◆ STATED PROBLEM
Reproduce exactly, and nothing else, the lines from the one that contains "Recreate this scene" through the one that contains "scene.camera = cam". Leave the pictures out.

◆ LISTED RECORDS
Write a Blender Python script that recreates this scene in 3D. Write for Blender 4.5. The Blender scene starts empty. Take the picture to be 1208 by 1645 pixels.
--
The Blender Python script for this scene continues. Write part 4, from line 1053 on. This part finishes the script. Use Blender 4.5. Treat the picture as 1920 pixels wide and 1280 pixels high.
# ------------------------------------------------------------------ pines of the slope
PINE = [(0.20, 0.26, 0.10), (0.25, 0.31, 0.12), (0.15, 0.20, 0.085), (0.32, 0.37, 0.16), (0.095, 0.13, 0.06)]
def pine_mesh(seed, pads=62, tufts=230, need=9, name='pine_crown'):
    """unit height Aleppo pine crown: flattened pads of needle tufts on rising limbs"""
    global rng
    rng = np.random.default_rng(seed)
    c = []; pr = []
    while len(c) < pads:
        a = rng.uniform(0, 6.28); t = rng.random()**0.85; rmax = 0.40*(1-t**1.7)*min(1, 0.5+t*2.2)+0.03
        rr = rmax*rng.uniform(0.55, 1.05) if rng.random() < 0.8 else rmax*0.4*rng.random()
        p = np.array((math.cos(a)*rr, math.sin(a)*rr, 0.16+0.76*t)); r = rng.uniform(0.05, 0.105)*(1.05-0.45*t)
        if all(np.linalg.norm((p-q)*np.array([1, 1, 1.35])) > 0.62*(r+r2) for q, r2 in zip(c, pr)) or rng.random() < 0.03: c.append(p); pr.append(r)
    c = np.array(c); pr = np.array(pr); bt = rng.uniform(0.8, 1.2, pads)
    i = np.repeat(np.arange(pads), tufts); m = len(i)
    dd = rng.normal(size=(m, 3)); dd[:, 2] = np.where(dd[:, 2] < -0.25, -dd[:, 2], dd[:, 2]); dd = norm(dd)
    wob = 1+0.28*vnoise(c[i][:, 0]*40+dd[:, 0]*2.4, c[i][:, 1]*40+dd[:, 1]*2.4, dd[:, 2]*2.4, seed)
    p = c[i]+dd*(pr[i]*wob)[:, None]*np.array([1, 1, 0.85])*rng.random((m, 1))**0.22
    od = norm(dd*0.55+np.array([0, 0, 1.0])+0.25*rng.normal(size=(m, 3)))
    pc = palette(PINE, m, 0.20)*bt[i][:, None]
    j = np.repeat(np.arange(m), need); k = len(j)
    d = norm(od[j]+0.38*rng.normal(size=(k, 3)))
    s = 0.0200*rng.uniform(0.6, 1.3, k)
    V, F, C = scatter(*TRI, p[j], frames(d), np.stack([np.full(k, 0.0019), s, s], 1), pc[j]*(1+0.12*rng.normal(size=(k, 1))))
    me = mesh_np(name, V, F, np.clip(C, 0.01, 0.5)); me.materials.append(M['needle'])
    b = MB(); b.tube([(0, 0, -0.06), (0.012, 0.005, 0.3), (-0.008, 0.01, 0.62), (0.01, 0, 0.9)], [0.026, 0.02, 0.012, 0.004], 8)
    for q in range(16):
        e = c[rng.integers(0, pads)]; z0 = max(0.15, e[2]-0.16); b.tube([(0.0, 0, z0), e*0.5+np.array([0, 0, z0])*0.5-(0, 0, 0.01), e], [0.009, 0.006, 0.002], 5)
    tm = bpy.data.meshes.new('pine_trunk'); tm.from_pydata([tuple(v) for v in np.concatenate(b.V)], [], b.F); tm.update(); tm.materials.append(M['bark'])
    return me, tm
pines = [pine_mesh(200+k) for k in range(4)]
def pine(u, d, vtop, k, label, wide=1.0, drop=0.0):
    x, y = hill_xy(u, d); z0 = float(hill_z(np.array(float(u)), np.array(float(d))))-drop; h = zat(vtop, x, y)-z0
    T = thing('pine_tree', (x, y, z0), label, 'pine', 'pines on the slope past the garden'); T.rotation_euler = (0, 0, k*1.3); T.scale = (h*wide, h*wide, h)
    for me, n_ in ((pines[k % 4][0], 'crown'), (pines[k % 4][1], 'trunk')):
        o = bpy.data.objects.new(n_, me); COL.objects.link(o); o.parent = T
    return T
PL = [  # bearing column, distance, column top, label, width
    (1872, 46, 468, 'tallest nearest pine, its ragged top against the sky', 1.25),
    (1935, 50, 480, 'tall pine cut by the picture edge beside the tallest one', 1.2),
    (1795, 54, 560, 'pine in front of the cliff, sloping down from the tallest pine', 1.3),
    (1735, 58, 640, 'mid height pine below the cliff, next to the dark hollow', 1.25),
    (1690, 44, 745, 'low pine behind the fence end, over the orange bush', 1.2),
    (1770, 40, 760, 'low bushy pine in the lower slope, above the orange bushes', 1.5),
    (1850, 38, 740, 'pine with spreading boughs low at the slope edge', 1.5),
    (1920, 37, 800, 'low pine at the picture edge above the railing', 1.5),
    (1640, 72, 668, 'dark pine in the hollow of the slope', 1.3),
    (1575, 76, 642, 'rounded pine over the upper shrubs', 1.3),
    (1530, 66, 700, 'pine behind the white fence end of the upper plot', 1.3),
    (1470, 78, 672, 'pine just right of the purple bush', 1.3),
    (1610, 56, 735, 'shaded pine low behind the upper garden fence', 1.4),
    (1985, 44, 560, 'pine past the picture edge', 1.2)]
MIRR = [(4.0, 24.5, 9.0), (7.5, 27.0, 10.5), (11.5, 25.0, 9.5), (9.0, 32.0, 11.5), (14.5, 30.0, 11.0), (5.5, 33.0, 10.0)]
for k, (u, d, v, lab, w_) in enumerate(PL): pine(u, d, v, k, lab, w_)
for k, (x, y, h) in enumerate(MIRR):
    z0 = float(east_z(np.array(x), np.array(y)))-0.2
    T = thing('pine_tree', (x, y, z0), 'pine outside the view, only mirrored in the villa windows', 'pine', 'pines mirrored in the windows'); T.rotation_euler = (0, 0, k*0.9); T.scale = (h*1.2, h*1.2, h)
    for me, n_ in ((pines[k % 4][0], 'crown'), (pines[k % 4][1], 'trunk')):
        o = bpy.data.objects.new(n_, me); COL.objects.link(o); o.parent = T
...
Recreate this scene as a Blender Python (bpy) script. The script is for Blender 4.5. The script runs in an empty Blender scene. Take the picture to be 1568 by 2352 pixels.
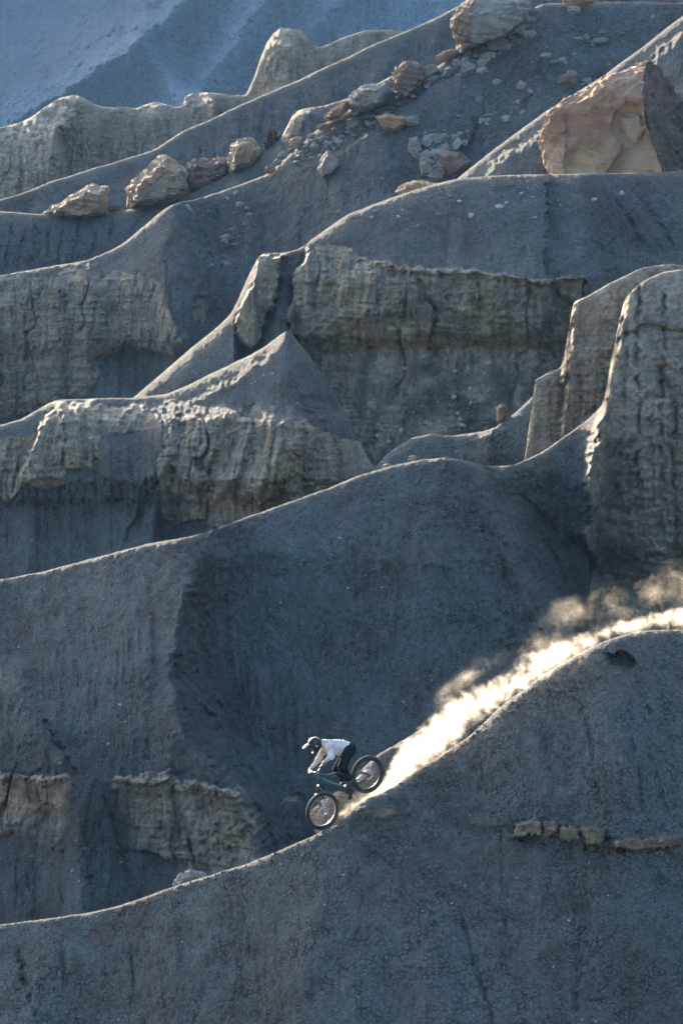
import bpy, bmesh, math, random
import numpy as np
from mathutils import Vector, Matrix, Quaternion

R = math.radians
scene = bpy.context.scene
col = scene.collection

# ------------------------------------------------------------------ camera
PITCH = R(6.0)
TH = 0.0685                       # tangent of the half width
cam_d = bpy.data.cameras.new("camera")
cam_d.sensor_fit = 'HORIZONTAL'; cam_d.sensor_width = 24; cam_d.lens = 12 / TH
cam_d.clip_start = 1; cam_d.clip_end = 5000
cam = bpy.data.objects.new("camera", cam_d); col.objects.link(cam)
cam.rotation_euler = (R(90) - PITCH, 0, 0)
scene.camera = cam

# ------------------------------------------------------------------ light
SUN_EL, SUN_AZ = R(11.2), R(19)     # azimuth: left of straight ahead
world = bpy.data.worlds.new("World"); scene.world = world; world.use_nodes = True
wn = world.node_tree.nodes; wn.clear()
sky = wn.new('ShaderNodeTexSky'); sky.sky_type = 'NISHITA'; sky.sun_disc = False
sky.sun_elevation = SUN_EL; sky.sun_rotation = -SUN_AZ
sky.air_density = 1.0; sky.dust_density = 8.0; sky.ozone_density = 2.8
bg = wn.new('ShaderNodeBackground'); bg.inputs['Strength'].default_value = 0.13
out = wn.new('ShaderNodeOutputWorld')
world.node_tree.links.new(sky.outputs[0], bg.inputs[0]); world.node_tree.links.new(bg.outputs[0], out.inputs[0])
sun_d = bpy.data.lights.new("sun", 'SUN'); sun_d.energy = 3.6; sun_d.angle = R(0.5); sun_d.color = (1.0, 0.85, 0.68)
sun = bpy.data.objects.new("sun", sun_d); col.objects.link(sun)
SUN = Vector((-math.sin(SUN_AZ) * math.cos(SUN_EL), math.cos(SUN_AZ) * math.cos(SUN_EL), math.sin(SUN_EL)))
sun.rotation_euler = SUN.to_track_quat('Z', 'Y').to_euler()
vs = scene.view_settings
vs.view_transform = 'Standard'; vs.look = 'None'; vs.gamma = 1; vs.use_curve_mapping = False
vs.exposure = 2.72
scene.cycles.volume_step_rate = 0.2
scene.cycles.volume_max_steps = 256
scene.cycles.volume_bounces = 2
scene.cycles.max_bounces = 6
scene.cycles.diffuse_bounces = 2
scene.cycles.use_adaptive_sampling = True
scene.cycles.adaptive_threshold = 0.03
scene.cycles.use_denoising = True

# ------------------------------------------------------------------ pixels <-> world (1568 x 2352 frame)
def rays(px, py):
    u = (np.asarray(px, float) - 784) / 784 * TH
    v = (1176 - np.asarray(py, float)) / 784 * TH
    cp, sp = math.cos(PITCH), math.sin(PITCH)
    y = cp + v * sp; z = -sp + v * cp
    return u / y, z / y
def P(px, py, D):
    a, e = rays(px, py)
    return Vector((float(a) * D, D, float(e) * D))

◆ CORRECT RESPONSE
Recreate this scene as a Blender Python (bpy) script. The script is for Blender 4.5. The script runs in an empty Blender scene. Take the picture to be 1568 by 2352 pixels.
import bpy, bmesh, math, random
import numpy as np
from mathutils import Vector, Matrix, Quaternion

R = math.radians
scene = bpy.context.scene
col = scene.collection

# ------------------------------------------------------------------ camera
PITCH = R(6.0)
TH = 0.0685                       # tangent of the half width
cam_d = bpy.data.cameras.new("camera")
cam_d.sensor_fit = 'HORIZONTAL'; cam_d.sensor_width = 24; cam_d.lens = 12 / TH
cam_d.clip_start = 1; cam_d.clip_end = 5000
cam = bpy.data.objects.new("camera", cam_d); col.objects.link(cam)
cam.rotation_euler = (R(90) - PITCH, 0, 0)
scene.camera = cam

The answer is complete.